Find the line containing "0.30, 0.69), 'end')". Retype it and every line after it through the end of the entries, exactly as written, with nothing added.

**********

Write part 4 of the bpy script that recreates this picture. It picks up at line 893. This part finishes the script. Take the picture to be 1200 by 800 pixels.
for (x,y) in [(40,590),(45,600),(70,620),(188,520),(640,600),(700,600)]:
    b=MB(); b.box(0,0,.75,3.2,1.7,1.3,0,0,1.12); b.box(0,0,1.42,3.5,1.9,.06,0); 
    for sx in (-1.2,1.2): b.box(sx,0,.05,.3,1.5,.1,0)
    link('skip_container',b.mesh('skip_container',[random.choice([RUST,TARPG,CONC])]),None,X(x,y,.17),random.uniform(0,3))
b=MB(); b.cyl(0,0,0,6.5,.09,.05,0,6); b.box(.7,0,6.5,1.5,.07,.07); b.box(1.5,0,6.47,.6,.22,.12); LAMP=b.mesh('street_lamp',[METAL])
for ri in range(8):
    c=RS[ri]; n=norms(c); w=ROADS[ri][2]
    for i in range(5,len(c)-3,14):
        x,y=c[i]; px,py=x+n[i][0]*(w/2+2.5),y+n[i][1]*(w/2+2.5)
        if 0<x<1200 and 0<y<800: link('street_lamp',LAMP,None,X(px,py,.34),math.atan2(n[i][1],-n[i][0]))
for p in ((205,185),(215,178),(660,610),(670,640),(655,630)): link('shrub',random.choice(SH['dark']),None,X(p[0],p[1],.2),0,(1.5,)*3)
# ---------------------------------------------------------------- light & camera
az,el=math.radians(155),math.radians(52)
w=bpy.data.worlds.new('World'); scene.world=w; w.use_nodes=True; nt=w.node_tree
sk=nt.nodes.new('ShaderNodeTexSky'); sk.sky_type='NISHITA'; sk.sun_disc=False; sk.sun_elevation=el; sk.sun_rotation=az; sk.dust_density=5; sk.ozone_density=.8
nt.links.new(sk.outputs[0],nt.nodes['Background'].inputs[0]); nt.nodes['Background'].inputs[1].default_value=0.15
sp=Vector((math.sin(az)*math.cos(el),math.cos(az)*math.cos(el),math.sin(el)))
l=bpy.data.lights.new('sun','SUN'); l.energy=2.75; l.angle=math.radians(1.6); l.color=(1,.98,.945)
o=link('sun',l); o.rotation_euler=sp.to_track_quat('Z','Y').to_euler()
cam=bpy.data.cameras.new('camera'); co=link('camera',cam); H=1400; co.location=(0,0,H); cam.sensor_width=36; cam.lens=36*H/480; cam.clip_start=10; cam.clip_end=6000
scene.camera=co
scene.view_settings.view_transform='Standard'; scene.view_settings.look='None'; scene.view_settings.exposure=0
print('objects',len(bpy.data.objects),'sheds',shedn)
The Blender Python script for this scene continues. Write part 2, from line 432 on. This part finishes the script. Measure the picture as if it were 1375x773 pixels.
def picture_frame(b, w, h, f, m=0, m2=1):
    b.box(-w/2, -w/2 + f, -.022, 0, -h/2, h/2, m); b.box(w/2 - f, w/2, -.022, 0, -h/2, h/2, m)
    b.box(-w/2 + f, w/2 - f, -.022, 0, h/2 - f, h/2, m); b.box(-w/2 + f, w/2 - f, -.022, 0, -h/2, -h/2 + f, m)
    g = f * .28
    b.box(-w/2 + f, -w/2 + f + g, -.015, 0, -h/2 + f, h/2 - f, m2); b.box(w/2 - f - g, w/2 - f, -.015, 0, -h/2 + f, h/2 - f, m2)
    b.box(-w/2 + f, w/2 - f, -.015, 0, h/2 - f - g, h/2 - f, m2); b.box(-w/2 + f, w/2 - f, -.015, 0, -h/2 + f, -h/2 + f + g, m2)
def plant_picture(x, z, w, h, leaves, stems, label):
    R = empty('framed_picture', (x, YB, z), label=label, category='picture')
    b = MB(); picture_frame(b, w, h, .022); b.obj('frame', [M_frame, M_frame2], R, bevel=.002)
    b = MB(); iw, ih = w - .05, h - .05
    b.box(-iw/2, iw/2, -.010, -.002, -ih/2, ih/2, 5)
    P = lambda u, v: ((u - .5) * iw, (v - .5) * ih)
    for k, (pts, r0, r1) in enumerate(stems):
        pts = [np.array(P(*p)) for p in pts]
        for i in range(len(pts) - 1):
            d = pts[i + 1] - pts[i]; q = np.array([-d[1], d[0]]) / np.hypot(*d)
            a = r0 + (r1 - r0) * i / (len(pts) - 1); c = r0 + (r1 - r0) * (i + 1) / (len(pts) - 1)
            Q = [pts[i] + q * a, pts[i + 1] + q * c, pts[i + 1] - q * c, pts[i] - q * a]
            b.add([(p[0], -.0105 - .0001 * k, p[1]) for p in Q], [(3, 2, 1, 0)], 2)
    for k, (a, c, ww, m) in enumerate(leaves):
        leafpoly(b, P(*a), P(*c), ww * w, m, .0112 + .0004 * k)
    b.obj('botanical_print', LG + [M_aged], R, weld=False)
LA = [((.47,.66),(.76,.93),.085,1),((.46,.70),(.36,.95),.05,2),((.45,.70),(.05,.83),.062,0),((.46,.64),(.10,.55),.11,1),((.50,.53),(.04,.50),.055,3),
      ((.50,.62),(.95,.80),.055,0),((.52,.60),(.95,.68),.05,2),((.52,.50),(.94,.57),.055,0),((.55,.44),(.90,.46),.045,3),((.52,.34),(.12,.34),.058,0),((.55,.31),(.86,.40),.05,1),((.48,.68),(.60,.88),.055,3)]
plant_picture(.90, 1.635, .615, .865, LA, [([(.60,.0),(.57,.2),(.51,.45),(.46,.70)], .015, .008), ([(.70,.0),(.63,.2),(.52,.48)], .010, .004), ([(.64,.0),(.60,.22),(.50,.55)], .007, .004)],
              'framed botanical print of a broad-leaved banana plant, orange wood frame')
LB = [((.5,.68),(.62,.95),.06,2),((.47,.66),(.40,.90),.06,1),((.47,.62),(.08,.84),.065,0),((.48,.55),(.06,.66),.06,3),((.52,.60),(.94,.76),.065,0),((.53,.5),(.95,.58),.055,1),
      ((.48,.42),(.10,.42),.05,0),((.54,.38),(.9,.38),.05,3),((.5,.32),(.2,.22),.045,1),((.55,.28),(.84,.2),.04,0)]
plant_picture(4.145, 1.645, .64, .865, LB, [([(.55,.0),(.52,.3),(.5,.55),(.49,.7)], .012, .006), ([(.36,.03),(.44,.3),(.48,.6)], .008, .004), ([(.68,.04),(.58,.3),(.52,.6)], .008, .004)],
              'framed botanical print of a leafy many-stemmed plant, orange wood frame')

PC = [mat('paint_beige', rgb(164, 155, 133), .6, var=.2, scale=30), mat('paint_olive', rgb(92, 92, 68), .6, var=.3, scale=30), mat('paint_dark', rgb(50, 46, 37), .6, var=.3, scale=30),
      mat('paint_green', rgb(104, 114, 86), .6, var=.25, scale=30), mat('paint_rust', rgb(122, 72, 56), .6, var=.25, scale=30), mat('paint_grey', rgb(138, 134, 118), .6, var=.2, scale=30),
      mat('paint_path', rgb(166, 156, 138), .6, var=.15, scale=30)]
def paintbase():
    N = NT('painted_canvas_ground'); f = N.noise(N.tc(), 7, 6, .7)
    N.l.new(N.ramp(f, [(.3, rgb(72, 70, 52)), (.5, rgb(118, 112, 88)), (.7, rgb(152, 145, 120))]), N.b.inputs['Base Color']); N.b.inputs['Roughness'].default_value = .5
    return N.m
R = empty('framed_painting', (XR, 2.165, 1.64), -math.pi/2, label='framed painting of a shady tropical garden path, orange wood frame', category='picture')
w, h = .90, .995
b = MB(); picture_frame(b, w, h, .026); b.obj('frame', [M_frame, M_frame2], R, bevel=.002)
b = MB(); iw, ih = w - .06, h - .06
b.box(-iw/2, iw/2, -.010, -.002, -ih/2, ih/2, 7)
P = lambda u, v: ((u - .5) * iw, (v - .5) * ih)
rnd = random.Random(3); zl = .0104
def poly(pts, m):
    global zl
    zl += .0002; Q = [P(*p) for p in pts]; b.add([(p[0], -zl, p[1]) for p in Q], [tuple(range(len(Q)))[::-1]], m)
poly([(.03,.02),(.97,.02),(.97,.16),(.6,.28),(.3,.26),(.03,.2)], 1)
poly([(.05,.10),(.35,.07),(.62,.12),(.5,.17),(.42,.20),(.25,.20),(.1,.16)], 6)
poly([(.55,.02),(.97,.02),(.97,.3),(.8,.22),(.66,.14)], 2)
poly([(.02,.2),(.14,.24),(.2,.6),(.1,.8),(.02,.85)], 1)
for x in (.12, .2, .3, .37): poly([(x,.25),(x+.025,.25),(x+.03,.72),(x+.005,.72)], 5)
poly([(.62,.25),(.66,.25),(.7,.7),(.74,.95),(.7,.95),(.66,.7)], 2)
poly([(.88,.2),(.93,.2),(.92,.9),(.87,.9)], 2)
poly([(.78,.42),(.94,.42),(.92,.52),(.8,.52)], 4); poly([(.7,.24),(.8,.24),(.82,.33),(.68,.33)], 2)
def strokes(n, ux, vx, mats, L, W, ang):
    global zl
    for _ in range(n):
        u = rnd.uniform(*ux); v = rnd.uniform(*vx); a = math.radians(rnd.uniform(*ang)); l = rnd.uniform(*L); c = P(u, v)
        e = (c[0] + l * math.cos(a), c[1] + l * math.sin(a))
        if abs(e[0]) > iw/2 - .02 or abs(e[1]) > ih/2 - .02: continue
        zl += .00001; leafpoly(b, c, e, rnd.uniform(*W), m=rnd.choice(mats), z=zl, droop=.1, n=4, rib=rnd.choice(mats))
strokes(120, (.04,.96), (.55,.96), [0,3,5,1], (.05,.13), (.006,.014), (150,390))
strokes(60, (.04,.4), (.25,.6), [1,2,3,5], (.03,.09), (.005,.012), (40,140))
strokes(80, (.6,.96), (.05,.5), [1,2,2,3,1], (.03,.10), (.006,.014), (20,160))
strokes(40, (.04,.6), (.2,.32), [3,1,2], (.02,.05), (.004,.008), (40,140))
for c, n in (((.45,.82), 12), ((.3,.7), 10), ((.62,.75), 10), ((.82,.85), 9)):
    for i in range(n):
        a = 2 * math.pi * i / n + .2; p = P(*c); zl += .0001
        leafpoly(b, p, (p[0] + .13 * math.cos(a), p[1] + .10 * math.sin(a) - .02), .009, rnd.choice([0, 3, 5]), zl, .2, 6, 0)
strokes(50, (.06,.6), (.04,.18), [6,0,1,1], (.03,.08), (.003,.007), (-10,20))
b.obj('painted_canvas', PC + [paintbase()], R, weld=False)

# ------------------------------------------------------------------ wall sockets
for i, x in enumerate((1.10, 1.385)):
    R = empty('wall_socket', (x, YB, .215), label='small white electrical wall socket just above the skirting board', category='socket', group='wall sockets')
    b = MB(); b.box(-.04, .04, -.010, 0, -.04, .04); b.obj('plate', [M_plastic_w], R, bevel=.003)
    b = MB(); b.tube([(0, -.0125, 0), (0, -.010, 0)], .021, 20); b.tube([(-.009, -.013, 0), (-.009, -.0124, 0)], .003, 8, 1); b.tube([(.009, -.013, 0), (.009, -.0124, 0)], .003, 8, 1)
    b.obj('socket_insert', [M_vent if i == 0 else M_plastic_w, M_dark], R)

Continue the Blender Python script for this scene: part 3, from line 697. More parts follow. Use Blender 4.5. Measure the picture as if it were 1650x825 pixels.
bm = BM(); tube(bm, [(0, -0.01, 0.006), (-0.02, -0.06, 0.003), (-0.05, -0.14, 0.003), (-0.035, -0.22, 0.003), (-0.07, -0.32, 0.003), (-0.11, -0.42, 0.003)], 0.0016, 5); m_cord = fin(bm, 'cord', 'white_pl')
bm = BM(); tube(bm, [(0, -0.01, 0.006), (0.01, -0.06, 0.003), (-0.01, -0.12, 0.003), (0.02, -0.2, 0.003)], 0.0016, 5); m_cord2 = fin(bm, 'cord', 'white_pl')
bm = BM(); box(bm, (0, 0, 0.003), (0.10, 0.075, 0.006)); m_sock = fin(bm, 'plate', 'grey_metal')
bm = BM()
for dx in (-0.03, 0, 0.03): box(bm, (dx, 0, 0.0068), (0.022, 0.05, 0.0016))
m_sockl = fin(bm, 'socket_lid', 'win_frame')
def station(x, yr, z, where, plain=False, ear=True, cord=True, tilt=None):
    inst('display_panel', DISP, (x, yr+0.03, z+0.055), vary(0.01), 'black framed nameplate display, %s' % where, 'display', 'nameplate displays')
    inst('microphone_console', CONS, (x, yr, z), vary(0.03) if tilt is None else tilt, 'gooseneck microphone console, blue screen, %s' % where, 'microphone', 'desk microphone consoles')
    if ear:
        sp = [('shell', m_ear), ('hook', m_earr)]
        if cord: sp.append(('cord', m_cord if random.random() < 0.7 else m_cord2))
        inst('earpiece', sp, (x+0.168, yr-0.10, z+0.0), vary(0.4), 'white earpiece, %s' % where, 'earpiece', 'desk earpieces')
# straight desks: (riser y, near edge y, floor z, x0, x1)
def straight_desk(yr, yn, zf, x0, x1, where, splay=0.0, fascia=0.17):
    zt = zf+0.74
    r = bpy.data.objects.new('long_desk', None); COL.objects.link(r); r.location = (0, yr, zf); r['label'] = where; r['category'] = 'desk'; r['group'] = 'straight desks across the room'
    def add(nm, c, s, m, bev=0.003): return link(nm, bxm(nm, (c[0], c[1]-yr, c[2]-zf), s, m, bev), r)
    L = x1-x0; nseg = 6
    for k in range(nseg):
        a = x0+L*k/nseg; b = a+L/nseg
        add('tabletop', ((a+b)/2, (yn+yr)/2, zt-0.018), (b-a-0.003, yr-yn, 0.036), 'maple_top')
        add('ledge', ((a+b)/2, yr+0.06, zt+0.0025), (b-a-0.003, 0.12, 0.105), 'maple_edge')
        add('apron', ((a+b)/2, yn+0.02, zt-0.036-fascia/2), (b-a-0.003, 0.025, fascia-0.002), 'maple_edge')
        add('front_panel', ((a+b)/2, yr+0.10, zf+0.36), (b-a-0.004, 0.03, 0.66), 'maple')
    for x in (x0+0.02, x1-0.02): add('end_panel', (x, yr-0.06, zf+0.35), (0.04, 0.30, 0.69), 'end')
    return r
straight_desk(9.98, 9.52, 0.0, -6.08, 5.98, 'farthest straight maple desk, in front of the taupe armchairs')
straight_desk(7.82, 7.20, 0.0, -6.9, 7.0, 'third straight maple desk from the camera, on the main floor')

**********

| Completed task |
    for x in (x0+0.02, x1-0.02): add('end_panel', (x, yr-0.06, zf+0.35), (0.04, 0.30, 0.69), 'end')
    return r
straight_desk(9.98, 9.52, 0.0, -6.08, 5.98, 'farthest straight maple desk, in front of the taupe armchairs')
straight_desk(7.82, 7.20, 0.0, -6.9, 7.0, 'third straight maple desk from the camera, on the main floor')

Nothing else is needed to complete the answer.